The inquiry was held, and Brooke was entirely cleared. But, as we said before, Messrs. Hume and Cobden offered no public apology. Indeed, no man comes well out of the diffi- culty, save the victim of Radical narrow-mindedness. And Rajah Brooke's protest remains an eloquent condemnation of Parliamentary intermeddling. " Do not disgrace your public servants," said he in the thick of the agitation, " by inquiries generated in the fogs of base suspicion ; for, remember, a wrong done is like a wound received,—the scar is inefface- able. It may be covered by glittering decorations, but there it remains to the end." But if at home he was regarded as a criminal, his return to Sarawak was hailed with universal enthusiasm. Was he not the country's saviour ? And had he not suppressed those terrific pirates, who threatened Sarawak with their huge boats, eighty feet long, propelled by seventy oars ? Of course Mr. Hume neither knew nor cared aught of the Rajah's exploits. The pirates were pronounced harmless fishermen, done to death by the avarice of an English adventurer. Nor did Brooke's splendid conduct in a war with the Chinese endear him to his countrymen, though he drove back the invaders with his own troops and his own money. But he did not bring the war to a successful termination without incurring a debt of £5,000. And then, indeed, his plight was serious. He had spent every penny of his fortune, and all that was left him was a pension of £70, given for a wound received in Burmah. Truly, it seemed like a triumph for Messrs. Hume and Cobden.

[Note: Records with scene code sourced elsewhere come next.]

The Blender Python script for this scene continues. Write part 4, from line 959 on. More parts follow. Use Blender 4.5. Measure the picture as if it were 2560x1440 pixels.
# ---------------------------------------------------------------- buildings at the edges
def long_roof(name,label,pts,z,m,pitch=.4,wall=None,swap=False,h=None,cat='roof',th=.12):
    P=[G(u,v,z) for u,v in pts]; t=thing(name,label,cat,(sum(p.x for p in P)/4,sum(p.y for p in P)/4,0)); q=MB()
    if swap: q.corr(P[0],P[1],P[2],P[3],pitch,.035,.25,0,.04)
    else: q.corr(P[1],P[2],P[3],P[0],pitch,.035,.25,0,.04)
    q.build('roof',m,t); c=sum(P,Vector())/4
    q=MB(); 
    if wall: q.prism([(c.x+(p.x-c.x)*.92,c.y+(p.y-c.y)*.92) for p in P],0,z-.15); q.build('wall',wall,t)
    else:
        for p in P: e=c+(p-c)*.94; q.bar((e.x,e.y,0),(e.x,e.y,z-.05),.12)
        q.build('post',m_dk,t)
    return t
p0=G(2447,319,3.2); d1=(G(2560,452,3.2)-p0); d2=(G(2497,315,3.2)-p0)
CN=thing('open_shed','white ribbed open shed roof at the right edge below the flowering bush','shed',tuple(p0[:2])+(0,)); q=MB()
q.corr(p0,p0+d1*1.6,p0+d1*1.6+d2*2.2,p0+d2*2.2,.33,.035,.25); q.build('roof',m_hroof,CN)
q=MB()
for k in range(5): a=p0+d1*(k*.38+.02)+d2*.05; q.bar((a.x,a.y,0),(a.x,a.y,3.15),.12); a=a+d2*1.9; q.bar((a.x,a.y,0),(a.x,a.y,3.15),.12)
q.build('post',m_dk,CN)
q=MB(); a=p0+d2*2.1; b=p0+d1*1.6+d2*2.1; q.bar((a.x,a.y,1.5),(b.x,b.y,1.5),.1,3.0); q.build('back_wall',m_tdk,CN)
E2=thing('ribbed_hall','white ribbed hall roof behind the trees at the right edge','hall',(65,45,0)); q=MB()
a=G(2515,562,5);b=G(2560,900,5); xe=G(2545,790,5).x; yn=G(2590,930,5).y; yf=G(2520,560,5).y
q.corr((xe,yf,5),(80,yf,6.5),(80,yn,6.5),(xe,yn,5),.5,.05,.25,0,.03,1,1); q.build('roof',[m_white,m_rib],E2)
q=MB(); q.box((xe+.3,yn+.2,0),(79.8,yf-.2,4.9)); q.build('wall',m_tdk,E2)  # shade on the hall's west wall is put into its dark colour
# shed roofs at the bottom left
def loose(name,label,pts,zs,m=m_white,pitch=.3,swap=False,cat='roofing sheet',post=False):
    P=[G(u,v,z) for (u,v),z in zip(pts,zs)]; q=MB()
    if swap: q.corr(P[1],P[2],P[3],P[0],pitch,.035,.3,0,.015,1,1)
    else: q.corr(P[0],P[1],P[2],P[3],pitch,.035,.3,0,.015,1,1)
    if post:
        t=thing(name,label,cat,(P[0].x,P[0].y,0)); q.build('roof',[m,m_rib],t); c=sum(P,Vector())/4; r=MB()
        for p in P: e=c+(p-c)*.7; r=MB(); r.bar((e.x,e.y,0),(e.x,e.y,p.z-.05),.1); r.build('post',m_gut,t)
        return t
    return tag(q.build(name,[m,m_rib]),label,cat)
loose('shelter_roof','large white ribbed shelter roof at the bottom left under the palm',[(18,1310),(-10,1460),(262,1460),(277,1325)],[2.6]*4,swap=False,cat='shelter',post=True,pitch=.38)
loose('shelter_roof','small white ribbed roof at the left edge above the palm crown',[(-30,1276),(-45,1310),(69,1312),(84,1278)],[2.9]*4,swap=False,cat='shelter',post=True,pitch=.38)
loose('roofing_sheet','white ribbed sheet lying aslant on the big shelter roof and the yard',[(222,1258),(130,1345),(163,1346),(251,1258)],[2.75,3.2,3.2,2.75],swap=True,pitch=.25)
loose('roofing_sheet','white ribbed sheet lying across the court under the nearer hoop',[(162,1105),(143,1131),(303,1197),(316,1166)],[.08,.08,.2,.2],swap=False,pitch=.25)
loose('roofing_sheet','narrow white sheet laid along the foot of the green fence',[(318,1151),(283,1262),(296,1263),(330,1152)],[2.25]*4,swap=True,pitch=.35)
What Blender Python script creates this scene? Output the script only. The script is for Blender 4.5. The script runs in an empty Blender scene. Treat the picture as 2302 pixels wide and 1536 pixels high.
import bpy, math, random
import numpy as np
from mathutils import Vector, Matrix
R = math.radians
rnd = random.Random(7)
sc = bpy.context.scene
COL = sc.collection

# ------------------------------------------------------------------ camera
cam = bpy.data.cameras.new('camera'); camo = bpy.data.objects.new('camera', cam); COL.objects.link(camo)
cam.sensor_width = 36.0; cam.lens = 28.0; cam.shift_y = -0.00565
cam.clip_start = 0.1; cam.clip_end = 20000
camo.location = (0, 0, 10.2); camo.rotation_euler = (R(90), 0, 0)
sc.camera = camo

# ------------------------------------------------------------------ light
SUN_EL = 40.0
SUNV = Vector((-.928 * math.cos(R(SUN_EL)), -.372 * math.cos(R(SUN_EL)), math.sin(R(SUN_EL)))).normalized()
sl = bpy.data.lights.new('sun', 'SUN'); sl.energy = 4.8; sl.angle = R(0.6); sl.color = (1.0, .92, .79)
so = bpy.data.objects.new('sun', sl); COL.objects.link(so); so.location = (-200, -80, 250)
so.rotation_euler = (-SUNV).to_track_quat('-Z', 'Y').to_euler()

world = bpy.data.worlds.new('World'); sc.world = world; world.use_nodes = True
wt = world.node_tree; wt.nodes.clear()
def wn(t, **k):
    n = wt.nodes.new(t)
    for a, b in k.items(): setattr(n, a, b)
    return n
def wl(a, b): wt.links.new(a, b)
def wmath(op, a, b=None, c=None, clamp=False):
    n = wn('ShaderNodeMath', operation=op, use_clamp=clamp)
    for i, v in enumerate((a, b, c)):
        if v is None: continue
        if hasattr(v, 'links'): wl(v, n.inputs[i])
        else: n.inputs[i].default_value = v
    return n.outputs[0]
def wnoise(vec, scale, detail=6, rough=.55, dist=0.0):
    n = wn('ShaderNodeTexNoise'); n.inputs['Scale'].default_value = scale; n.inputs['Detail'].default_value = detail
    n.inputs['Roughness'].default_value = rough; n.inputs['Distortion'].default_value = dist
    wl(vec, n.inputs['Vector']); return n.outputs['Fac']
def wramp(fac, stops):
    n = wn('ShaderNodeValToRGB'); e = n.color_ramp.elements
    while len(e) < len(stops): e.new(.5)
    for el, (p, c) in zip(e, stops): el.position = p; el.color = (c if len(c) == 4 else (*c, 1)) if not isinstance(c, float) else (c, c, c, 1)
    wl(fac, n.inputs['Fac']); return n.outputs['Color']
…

"I am weary," he wrote, "weary of heart, without faith, without hope in man's honesty." Nor was the most foolish step taken yet. Merely to prove a bold distrust in Brooke, the Consul-General in Borneo was directed "to send to the nearest English Colony all British subjects accused of crimes and misdemeanours within the Sultan's dominions, including Sarawak." Not only was this order in direct opposition to existing treaties, but it proved that the Government knew not where Sarawak was situated. But rather than support the rule of Rajah Brooke, the English statesman would have spent hundred of pounds in sending prisoners and witnesses to Singapore, that the theft of a shilling should be avenged ! However, the Government received correction, and the benefits of Rajah Brooke's rule are not yet abolished.

Sir Spenser St. John's biography, an admirable number in an admirable series—" Builders of Greater Britain "—is a proper panegyric of a great man. The biographer's enthusiasm is heart-whole and loudly expressed. And not a word of praise is forced or misapplied. Sir James Brooke was not only a great ruler, he was a man of singular taste and charm. His library, unhappily destroyed by the Chinese, was sufficient proof of his many-sided learning ; his house was a miracle of elegance. "I like conches," he once wrote, "and easy chairs, and newspapers, and clear streams, and sunny walks." And that which he liked himself, he would have put within the reach of his subjects. Nor did intrigue wholly destroy his pleasure. He said at the end : " I have been a happy man, and can pillow my head with the consciousness of a well-spent life and sacrifice and devotion to a good cause!' Upon such a consciousness as that not even the memory of Joseph Hume could throw more than a passing shadow.